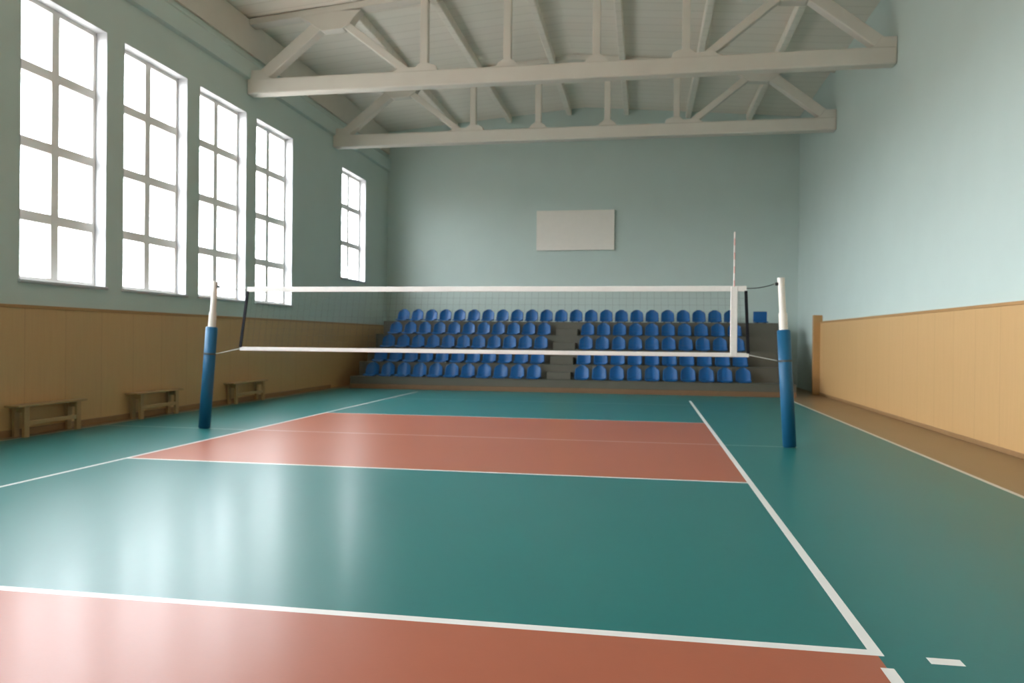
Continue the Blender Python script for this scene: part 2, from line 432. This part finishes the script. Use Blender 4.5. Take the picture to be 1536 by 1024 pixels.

...

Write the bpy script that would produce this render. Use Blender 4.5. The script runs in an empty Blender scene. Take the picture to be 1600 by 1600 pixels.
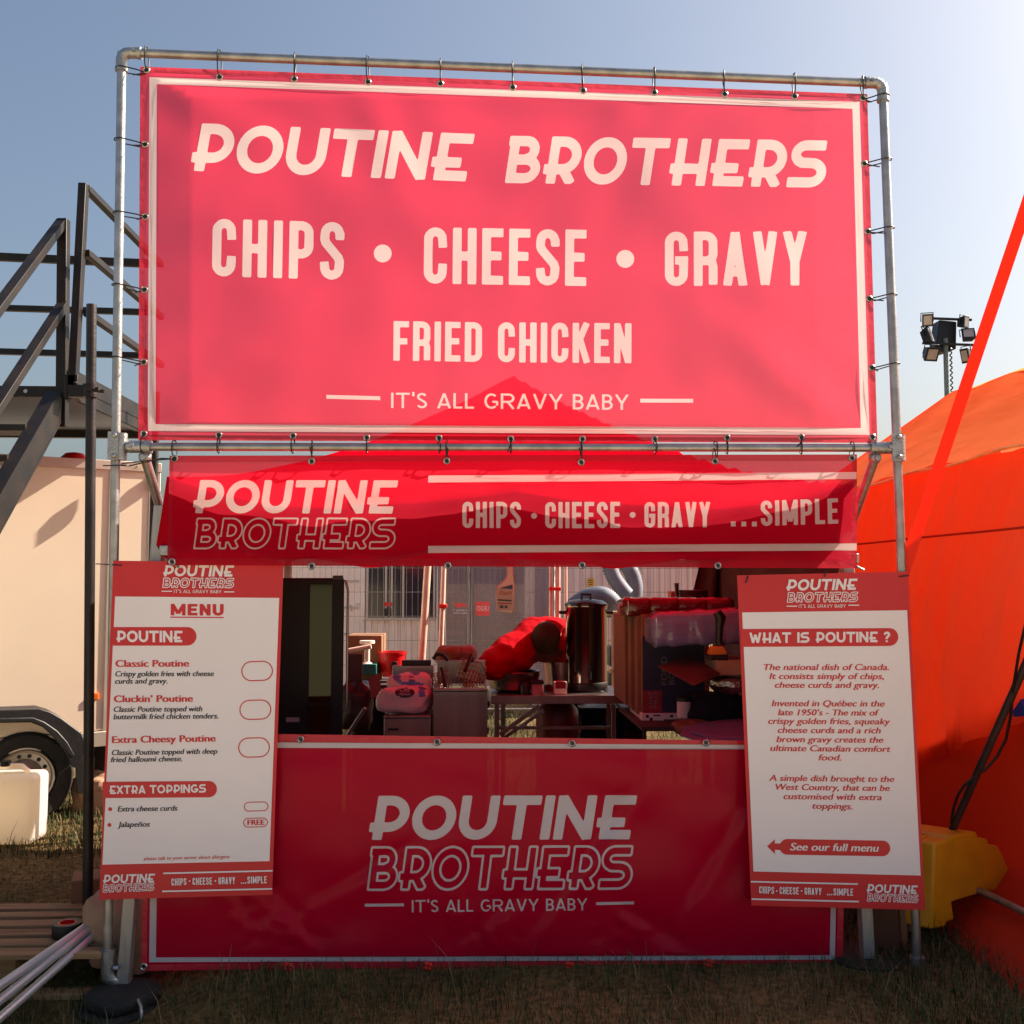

* * *

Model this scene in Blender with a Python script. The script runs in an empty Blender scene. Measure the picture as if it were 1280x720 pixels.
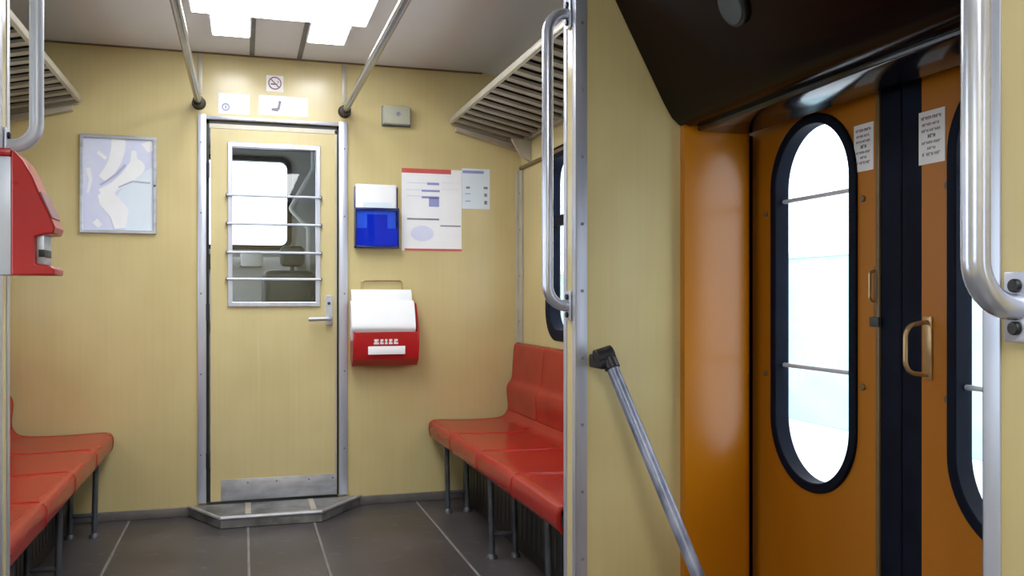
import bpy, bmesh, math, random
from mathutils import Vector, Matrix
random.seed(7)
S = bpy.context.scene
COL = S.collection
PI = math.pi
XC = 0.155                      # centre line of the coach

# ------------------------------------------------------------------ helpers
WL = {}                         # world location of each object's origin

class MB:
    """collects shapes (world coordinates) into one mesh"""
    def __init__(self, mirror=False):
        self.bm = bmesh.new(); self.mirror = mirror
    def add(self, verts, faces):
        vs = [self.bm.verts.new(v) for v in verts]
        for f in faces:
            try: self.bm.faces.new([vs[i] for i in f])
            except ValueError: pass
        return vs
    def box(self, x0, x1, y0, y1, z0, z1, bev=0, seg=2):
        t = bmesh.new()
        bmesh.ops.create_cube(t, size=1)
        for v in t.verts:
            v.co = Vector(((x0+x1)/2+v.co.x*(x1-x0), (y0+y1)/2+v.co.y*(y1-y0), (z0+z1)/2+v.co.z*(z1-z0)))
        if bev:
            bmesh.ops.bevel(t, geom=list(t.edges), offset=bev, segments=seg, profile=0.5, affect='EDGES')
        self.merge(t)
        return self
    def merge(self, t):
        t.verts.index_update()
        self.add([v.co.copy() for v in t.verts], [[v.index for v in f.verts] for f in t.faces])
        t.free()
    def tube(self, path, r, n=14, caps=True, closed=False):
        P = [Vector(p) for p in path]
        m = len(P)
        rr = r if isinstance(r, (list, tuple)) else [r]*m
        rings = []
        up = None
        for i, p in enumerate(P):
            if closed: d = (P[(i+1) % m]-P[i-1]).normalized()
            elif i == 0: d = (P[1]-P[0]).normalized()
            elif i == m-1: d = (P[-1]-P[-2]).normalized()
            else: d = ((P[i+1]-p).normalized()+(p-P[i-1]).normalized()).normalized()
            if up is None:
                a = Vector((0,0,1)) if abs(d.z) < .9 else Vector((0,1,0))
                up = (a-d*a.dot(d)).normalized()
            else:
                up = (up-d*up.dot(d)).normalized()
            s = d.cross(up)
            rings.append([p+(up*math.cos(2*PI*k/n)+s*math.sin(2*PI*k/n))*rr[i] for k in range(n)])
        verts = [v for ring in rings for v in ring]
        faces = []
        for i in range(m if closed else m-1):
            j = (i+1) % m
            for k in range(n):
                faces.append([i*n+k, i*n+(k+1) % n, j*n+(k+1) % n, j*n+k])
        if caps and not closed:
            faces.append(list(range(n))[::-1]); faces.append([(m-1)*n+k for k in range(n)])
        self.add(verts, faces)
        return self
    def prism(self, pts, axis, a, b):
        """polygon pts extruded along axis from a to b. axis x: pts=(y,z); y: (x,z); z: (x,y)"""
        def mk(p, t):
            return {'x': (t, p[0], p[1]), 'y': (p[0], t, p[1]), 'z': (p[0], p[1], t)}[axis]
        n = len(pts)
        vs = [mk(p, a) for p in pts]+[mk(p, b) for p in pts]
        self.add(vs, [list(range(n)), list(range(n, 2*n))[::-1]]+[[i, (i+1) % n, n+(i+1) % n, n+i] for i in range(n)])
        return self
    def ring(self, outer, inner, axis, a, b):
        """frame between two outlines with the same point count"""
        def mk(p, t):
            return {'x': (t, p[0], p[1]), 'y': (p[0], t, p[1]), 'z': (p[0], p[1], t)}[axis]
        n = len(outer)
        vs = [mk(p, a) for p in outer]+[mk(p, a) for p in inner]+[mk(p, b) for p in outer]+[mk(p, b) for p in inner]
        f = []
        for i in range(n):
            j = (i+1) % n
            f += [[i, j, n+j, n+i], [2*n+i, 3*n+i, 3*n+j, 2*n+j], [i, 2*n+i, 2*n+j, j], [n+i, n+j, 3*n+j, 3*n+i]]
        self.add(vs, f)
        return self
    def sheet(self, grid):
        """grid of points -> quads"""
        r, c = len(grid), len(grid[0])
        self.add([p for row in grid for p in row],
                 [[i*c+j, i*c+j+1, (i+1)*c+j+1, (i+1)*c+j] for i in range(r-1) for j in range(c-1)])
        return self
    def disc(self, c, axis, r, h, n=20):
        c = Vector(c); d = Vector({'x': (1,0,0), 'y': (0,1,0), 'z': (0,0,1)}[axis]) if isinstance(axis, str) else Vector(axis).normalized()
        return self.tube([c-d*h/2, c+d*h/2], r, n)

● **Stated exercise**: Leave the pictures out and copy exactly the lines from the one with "Model this scene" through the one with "of the coach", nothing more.

● **Result of the task**:
Model this scene in Blender with a Python script. The script runs in an empty Blender scene. Measure the picture as if it were 1280x720 pixels.
import bpy, bmesh, math, random
from mathutils import Vector, Matrix
random.seed(7)
S = bpy.context.scene
COL = S.collection
PI = math.pi
XC = 0.155                      # centre line of the coach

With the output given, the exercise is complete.